STATED GOAL :: Where a line below holds the string "pixels", copy that line.

════════

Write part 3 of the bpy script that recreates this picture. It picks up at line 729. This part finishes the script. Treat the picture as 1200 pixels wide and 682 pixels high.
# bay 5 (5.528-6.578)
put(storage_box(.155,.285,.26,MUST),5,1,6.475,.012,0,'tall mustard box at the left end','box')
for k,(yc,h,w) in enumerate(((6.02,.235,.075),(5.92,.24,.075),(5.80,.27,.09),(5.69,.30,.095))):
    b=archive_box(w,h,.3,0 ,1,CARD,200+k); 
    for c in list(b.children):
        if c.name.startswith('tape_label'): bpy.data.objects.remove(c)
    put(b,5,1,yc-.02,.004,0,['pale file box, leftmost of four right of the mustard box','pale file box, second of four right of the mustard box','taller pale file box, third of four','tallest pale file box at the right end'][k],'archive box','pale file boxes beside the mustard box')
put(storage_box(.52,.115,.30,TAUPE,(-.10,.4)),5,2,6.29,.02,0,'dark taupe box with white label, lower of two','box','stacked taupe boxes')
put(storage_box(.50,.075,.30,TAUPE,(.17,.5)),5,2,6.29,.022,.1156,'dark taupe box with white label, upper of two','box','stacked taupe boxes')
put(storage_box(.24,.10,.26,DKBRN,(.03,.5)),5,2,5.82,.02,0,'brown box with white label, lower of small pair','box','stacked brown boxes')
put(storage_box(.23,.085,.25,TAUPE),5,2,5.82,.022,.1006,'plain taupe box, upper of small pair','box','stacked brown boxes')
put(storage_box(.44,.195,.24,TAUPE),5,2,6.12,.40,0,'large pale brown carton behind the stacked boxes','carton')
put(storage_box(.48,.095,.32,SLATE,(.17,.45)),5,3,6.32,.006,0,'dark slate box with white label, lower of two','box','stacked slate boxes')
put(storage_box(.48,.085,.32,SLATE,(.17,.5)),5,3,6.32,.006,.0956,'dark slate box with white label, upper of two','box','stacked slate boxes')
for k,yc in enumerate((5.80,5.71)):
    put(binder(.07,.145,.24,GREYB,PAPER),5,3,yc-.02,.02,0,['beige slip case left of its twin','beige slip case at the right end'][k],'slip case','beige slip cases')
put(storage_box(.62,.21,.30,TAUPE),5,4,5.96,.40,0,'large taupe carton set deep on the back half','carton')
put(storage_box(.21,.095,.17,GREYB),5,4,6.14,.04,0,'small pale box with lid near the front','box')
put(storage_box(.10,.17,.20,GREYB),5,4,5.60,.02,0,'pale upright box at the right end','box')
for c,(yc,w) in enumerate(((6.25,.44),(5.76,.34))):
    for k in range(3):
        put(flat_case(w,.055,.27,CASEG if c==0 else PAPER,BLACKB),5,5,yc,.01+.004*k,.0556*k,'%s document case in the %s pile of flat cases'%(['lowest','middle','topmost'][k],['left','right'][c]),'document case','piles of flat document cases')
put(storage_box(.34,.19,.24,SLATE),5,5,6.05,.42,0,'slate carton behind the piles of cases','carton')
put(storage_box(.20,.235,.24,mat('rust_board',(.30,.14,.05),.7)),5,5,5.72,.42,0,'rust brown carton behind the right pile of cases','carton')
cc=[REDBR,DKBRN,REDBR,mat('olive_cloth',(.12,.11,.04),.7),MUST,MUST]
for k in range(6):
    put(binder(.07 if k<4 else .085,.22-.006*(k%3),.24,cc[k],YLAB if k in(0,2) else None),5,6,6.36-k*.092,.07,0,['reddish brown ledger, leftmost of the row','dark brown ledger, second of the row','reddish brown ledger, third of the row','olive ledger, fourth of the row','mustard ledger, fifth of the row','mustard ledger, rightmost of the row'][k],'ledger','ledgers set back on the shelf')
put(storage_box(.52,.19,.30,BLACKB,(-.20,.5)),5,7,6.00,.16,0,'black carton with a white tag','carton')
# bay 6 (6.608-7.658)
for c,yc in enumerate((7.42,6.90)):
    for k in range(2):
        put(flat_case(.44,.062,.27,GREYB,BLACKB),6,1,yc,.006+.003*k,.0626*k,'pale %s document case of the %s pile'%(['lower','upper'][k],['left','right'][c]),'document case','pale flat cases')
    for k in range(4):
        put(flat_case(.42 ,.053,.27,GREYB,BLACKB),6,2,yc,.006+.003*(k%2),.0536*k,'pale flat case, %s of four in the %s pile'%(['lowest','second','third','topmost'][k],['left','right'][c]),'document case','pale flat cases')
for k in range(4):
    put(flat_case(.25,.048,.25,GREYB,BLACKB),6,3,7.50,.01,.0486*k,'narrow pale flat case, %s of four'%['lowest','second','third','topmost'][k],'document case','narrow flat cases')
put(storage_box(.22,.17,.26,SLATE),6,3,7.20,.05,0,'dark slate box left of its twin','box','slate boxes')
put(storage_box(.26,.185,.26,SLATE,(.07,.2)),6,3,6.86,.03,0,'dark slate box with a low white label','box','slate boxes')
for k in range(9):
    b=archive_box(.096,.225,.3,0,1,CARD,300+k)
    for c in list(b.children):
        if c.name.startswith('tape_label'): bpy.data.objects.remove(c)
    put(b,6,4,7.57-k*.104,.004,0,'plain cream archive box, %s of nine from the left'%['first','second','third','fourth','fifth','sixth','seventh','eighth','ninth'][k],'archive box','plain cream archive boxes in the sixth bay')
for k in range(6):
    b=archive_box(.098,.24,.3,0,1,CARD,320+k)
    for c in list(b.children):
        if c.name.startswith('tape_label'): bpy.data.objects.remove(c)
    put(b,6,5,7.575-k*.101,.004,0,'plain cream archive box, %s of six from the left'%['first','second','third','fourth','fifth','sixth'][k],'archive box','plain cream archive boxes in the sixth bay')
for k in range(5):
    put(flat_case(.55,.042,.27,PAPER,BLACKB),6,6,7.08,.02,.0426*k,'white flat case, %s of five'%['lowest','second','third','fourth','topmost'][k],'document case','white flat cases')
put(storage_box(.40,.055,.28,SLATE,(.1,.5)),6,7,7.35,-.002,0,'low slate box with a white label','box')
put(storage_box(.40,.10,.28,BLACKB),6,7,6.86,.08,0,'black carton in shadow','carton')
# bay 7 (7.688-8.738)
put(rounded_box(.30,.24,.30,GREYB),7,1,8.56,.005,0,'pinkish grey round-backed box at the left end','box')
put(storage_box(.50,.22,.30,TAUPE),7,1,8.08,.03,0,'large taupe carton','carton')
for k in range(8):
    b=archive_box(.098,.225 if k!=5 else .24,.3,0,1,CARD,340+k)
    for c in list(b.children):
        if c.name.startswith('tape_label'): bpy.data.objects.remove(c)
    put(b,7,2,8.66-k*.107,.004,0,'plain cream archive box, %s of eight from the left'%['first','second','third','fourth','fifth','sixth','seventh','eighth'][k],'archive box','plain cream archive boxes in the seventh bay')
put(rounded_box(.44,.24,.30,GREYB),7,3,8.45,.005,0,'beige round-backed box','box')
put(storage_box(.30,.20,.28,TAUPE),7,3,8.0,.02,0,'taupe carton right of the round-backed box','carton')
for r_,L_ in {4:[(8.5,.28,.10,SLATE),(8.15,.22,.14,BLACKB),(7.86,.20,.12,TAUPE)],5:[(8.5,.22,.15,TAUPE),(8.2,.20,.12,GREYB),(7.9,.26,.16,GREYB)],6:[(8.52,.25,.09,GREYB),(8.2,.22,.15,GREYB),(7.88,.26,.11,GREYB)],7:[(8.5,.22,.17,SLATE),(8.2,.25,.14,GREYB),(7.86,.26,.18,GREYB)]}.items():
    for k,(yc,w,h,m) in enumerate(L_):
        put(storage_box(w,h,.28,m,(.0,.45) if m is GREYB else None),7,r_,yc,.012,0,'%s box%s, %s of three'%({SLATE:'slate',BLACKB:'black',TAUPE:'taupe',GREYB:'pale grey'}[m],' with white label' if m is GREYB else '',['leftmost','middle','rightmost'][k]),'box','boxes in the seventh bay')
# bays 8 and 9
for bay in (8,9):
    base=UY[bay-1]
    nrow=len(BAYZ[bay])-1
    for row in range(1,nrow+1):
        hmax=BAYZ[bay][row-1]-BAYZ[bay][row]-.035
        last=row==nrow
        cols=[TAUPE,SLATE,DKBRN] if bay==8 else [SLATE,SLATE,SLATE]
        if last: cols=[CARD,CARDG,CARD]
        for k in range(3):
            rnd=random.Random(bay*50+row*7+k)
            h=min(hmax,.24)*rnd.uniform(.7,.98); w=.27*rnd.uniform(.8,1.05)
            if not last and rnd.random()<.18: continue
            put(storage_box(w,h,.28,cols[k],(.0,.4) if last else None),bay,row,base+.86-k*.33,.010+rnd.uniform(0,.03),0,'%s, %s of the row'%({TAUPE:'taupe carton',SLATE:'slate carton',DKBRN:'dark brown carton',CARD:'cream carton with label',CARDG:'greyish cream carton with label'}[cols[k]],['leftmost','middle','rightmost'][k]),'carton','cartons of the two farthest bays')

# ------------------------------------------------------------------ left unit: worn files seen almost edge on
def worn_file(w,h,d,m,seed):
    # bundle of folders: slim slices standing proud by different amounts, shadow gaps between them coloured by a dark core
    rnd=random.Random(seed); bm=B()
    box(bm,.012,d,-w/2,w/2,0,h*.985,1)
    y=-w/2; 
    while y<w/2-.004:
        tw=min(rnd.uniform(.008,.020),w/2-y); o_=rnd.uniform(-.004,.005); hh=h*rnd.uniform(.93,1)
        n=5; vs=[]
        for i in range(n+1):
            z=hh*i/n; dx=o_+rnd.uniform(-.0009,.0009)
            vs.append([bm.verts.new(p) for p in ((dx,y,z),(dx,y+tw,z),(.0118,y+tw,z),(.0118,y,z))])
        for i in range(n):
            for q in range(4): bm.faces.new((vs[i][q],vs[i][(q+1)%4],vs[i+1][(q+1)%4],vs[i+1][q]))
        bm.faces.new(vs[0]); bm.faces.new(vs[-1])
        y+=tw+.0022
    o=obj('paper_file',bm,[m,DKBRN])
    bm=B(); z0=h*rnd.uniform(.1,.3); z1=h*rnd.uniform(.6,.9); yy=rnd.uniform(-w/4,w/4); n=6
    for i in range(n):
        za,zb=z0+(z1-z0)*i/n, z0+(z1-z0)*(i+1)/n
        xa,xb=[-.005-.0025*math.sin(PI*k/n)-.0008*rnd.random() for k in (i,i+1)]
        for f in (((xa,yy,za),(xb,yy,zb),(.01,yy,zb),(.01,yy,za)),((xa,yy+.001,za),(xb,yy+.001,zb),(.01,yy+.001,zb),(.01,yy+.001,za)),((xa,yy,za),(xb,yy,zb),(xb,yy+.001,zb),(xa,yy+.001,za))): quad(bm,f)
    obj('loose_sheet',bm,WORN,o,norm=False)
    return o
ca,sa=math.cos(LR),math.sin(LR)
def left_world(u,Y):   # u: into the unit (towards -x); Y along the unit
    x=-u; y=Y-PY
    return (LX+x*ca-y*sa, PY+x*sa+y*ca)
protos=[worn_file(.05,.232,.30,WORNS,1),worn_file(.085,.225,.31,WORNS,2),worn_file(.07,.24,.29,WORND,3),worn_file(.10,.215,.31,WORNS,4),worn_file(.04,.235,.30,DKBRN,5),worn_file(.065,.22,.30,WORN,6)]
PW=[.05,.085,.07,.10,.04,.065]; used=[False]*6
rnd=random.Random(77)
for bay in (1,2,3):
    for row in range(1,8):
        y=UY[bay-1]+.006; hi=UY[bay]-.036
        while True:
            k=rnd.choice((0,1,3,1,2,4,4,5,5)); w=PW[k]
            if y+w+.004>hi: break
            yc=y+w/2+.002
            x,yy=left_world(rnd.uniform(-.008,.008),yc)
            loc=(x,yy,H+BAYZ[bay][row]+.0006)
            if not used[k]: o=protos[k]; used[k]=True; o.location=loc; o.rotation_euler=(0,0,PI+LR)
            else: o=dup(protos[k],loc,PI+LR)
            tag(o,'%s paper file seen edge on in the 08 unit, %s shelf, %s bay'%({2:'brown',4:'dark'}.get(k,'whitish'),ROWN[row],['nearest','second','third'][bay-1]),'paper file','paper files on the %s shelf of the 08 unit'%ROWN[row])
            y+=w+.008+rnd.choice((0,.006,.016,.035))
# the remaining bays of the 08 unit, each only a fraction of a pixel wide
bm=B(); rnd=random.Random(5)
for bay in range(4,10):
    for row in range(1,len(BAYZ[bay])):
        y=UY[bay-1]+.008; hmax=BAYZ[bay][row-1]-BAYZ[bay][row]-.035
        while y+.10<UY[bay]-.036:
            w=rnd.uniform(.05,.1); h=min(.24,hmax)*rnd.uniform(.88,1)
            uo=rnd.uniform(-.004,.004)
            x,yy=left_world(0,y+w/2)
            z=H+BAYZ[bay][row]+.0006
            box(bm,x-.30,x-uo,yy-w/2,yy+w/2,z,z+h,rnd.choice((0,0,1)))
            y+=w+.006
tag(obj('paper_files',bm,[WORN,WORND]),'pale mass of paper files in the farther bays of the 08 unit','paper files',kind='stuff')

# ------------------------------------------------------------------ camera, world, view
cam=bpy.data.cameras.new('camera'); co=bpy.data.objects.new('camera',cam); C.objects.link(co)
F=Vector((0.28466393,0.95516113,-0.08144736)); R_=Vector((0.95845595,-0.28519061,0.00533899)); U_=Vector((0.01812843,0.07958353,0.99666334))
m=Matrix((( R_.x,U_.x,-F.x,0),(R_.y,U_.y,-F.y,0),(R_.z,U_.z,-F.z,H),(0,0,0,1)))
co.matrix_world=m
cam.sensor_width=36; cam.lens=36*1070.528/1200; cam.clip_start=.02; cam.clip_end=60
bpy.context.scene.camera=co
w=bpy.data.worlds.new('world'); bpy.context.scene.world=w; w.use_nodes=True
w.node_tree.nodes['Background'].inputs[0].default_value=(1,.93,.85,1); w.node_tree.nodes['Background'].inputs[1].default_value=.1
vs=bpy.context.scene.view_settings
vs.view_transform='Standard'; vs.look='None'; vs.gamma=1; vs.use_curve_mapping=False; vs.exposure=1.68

════════

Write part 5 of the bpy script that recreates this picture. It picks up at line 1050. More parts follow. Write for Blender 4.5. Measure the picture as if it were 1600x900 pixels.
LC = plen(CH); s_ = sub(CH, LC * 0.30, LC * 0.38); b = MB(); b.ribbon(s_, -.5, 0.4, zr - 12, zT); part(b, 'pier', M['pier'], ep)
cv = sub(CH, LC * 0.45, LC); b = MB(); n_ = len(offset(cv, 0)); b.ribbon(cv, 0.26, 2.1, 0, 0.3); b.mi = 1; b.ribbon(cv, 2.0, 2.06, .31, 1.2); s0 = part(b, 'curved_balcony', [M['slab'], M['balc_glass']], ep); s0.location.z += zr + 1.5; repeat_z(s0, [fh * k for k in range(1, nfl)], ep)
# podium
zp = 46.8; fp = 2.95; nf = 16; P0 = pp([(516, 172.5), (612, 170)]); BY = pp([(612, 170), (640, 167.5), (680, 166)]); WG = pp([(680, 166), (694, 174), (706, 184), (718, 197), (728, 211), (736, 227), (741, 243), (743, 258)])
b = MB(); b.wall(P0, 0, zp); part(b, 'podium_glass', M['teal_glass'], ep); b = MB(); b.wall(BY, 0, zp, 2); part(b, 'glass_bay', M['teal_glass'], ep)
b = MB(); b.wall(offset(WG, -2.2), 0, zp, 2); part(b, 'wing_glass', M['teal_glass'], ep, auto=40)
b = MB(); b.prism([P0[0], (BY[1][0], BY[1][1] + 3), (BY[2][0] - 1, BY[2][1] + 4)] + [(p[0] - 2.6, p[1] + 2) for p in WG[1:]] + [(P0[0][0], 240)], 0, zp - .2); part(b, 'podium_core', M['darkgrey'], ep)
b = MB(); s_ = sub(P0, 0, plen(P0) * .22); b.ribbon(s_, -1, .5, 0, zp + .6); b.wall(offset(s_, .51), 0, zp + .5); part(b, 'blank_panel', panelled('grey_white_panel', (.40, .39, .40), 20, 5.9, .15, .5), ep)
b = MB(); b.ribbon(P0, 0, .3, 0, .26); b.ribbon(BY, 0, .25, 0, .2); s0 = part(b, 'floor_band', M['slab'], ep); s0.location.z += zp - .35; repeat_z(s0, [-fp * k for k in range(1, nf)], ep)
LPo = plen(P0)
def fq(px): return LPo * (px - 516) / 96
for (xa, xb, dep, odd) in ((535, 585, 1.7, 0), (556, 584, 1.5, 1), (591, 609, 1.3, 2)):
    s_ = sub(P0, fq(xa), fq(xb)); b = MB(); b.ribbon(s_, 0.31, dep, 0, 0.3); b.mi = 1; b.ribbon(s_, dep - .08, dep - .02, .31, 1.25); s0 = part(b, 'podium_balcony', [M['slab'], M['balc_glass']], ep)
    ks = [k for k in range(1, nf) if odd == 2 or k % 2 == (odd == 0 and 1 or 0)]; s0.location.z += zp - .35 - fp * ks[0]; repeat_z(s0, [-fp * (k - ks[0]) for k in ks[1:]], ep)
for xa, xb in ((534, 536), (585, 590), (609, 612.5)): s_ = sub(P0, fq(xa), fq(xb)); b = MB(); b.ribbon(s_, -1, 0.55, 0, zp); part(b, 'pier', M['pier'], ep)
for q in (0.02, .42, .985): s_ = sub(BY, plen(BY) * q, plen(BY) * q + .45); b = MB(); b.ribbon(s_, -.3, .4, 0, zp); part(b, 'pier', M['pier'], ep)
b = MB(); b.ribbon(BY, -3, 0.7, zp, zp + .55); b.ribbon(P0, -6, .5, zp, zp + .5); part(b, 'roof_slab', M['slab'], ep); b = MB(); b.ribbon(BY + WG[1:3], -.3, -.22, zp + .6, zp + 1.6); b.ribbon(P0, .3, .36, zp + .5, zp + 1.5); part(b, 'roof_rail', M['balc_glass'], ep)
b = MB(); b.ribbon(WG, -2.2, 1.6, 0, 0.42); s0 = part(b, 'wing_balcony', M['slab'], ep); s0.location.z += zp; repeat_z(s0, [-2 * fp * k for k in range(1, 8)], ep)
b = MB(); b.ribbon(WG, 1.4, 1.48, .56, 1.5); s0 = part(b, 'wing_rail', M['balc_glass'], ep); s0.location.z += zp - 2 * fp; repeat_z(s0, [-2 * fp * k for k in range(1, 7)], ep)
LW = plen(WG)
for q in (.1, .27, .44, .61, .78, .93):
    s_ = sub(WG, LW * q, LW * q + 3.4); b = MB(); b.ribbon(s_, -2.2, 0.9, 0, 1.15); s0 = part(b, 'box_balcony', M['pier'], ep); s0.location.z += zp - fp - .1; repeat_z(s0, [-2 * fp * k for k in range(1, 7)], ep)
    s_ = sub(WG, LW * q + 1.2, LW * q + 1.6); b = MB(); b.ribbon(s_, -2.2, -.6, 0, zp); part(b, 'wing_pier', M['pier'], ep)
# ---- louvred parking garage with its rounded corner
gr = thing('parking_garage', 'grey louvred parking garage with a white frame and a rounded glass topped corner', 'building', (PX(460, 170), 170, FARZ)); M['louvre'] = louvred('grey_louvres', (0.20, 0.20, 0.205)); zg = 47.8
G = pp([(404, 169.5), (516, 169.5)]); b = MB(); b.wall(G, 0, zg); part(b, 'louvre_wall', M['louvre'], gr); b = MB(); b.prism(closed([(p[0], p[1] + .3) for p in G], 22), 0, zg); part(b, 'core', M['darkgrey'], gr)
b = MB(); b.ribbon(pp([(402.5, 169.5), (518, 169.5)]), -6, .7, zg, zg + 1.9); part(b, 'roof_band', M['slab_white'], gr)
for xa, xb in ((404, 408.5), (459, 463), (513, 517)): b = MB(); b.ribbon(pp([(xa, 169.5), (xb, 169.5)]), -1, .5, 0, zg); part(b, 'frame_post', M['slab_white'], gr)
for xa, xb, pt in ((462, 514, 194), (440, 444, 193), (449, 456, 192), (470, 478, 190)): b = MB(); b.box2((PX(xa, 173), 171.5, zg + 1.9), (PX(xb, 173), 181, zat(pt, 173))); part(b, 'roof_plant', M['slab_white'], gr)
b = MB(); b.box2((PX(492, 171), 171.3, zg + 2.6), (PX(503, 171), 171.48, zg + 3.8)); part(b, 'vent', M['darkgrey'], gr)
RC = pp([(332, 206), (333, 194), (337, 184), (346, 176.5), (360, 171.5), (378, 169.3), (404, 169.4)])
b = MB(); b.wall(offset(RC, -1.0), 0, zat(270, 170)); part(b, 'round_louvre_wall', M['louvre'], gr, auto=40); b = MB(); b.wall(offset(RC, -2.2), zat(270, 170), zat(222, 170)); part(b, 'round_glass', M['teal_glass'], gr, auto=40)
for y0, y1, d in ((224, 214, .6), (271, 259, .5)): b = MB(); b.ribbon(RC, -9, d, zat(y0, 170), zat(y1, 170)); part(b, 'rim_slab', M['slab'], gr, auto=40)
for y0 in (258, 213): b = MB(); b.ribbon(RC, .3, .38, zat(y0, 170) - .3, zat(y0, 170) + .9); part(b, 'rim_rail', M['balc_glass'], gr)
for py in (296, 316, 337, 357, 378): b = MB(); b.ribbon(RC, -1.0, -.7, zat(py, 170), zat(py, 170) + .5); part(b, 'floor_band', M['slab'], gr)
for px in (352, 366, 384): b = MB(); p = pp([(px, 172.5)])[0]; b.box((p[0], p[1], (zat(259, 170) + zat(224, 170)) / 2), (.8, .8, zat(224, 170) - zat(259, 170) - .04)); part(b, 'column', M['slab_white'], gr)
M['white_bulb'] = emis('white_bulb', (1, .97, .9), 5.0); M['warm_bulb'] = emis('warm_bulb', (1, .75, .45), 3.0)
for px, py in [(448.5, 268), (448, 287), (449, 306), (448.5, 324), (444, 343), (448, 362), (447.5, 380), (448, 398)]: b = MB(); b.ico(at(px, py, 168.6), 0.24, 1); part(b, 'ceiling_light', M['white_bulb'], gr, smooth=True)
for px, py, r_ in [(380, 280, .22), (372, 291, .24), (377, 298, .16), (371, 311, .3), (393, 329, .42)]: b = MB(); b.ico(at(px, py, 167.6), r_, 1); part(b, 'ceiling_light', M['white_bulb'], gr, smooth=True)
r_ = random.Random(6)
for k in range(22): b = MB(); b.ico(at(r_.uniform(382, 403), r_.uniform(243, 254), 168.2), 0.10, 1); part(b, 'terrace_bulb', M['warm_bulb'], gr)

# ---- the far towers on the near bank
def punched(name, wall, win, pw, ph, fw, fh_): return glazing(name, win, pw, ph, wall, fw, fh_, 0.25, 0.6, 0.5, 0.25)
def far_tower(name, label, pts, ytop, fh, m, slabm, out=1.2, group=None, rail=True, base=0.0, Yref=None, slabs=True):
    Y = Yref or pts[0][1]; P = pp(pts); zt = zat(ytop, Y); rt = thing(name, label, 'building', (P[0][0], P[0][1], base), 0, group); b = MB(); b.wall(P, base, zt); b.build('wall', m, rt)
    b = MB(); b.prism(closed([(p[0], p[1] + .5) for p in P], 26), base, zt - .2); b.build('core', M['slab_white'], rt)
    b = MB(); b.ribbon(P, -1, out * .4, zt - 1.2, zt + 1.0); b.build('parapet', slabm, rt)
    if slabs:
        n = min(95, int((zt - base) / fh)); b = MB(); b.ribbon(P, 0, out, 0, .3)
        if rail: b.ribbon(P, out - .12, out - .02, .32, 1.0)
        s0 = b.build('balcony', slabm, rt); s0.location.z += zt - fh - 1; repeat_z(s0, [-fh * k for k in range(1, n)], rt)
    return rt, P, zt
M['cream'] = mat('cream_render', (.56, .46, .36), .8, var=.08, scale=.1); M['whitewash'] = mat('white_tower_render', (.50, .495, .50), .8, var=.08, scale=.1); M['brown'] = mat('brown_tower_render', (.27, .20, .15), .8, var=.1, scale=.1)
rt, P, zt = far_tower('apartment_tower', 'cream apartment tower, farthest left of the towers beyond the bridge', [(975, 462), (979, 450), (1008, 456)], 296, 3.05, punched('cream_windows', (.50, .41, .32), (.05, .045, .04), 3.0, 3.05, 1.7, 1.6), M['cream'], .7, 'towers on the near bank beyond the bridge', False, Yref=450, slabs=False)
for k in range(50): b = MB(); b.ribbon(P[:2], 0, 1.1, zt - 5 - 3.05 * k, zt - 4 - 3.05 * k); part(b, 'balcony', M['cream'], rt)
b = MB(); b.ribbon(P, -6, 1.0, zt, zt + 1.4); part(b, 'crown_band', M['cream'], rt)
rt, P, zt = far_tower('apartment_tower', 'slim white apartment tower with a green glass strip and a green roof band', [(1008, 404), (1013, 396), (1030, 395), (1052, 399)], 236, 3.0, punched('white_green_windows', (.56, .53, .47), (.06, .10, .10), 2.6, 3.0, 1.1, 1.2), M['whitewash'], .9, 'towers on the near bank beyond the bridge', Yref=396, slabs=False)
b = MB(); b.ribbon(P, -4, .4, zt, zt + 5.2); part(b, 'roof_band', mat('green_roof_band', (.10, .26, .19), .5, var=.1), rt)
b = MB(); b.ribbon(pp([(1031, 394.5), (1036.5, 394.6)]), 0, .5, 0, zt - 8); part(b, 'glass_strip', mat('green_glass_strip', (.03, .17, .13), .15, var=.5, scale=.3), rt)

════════

THE ANSWER ::
Write part 3 of the bpy script that recreates this picture. It picks up at line 729. This part finishes the script. Treat the picture as 1200 pixels wide and 682 pixels high.
Write part 5 of the bpy script that recreates this picture. It picks up at line 1050. More parts follow. Write for Blender 4.5. Measure the picture as if it were 1600x900 pixels.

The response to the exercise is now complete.